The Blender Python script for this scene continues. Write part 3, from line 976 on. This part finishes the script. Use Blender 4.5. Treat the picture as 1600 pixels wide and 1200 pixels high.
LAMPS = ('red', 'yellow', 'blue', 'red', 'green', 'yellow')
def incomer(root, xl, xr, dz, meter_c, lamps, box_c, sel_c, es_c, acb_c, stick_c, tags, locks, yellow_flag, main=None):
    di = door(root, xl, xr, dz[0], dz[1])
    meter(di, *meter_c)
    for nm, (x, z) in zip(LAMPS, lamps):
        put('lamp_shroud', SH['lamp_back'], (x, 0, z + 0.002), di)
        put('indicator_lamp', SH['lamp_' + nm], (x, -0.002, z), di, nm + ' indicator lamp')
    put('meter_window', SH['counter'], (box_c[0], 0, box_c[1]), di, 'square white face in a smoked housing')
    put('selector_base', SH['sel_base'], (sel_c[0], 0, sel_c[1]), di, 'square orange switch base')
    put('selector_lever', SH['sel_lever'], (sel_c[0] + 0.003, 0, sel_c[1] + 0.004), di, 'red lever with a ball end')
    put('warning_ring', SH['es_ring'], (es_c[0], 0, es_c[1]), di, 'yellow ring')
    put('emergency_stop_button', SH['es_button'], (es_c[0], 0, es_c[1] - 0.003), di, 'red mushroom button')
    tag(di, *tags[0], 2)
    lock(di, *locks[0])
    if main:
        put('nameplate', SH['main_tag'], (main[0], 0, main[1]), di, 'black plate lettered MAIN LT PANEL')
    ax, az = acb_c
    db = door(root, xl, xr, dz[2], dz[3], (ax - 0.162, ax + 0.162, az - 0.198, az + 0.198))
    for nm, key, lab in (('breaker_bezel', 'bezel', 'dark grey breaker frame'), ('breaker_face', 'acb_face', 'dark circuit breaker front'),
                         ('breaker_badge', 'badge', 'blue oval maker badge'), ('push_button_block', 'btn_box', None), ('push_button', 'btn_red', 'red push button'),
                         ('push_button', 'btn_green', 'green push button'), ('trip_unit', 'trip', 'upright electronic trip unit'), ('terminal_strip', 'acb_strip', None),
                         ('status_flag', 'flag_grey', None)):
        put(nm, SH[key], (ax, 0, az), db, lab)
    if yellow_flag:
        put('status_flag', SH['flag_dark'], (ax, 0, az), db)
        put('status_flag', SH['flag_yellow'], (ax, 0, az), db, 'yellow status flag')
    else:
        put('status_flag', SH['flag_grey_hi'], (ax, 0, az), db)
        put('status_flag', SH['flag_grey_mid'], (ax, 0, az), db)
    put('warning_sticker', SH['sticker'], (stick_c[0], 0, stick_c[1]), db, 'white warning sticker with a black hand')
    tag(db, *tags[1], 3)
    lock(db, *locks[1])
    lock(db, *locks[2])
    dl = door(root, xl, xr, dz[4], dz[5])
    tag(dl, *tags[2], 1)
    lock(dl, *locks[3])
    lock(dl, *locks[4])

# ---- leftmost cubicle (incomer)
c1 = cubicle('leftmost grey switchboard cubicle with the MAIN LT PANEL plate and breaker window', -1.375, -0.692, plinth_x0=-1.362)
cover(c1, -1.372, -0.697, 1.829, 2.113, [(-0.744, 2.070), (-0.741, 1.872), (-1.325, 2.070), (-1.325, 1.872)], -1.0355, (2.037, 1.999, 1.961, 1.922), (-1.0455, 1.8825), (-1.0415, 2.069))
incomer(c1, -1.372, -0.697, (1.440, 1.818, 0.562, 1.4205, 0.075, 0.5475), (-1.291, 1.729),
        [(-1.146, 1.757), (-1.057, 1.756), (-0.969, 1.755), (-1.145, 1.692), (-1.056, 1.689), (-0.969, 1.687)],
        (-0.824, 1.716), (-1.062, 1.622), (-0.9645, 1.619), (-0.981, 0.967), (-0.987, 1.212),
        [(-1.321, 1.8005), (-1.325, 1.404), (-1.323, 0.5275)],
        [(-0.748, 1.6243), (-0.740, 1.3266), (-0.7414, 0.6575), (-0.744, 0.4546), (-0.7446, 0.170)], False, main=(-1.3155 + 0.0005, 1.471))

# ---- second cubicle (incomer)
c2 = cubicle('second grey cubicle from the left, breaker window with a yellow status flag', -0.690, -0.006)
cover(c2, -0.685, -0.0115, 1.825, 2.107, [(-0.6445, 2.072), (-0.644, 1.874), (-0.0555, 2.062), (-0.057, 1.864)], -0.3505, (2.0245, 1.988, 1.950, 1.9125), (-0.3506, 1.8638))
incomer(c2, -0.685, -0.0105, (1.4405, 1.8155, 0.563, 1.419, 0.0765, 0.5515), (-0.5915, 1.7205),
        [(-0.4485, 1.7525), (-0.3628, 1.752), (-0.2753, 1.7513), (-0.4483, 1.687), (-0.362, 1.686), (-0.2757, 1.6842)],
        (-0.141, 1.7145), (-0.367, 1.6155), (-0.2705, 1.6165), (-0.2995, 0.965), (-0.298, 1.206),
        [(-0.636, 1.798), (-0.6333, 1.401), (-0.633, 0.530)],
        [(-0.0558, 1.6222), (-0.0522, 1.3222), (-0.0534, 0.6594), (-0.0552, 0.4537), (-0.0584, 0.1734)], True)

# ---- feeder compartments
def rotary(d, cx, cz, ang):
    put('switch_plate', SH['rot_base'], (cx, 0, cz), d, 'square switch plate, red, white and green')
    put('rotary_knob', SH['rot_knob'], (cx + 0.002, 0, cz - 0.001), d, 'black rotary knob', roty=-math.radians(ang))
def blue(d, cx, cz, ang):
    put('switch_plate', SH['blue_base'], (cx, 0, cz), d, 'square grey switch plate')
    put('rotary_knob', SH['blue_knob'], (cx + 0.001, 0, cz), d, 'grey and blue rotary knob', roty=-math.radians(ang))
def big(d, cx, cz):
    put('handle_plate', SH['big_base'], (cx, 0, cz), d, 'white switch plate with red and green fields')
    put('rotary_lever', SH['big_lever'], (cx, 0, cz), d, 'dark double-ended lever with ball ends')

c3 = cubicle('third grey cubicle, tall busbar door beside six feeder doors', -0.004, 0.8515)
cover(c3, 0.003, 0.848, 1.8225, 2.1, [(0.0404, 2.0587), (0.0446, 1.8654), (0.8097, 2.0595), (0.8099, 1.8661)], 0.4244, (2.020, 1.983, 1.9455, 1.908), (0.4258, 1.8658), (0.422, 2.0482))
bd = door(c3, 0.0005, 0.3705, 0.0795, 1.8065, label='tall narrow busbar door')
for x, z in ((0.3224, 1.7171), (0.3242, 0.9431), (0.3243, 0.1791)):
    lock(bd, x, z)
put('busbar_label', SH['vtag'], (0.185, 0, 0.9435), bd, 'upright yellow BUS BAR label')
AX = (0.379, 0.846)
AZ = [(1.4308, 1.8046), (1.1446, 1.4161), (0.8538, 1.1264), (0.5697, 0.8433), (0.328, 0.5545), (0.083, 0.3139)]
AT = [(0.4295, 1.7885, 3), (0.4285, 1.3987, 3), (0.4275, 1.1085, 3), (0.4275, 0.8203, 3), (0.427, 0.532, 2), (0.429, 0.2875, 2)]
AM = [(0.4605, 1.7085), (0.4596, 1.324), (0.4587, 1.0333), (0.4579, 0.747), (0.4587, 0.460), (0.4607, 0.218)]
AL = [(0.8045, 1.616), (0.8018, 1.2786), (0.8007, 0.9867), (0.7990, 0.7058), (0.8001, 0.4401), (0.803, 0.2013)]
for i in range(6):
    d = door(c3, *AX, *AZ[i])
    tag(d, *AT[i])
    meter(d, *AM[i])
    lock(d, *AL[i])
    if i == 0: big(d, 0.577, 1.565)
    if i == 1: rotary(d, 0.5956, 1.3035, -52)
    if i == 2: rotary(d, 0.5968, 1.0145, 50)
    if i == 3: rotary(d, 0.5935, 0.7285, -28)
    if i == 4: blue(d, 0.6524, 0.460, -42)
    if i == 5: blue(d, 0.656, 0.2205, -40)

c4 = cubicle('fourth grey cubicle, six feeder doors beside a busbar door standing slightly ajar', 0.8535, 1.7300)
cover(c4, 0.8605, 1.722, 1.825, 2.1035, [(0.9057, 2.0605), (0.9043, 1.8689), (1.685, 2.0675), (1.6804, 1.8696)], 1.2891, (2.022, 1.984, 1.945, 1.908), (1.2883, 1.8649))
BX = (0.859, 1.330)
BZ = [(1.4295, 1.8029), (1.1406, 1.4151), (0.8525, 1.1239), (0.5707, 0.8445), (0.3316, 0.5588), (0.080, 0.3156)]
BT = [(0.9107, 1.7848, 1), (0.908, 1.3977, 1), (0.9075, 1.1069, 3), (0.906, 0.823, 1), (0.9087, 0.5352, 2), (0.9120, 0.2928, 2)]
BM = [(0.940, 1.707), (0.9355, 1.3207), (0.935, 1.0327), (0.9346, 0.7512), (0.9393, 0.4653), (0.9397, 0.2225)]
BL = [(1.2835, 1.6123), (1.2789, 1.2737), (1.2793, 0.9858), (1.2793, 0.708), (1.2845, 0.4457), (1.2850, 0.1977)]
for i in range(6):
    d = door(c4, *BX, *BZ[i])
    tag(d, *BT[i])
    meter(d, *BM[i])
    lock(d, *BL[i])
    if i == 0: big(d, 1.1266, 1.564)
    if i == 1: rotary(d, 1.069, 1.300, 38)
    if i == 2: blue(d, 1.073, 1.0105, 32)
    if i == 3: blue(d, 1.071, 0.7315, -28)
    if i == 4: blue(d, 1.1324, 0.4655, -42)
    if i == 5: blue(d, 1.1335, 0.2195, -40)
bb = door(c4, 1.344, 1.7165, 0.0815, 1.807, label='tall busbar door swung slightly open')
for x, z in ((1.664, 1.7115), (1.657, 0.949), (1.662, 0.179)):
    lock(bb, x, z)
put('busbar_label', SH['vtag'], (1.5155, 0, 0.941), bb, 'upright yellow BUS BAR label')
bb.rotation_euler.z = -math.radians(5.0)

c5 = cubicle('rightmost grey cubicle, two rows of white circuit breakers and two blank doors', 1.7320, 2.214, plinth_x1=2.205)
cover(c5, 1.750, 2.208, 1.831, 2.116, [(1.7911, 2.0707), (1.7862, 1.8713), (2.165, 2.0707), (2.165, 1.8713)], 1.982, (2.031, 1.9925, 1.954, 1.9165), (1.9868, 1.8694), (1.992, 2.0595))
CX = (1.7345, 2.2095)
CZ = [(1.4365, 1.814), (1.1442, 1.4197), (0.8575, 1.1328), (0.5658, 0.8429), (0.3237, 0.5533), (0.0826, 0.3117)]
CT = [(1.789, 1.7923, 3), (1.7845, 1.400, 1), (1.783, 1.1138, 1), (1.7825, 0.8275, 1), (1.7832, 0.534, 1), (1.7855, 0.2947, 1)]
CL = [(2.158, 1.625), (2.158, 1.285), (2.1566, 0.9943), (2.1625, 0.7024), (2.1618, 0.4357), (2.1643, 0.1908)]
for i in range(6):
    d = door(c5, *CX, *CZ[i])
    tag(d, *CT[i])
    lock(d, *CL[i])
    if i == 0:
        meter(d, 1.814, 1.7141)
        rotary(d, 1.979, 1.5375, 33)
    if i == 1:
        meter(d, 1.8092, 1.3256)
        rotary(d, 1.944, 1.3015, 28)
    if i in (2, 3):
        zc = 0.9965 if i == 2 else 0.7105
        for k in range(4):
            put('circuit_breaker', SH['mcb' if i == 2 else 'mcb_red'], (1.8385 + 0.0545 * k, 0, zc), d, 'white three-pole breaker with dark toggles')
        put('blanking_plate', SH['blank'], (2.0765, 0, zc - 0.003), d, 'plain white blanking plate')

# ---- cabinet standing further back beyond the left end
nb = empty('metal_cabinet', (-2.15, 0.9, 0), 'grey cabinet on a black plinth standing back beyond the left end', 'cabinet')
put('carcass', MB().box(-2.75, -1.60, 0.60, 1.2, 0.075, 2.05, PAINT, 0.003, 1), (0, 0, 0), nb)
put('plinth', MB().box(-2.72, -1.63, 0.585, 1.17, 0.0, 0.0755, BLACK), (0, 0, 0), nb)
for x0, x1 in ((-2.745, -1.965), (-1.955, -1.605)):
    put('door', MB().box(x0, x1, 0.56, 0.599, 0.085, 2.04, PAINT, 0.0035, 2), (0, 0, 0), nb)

* * * * * * * * *

-- Prompt --
All lines that include "from" are to be gathered and copied.

-- Final result --
The Blender Python script for this scene continues. Write part 3, from line 976 on. This part finishes the script. Use Blender 4.5. Treat the picture as 1600 pixels wide and 1200 pixels high.
c2 = cubicle('second grey cubicle from the left, breaker window with a yellow status flag', -0.690, -0.006)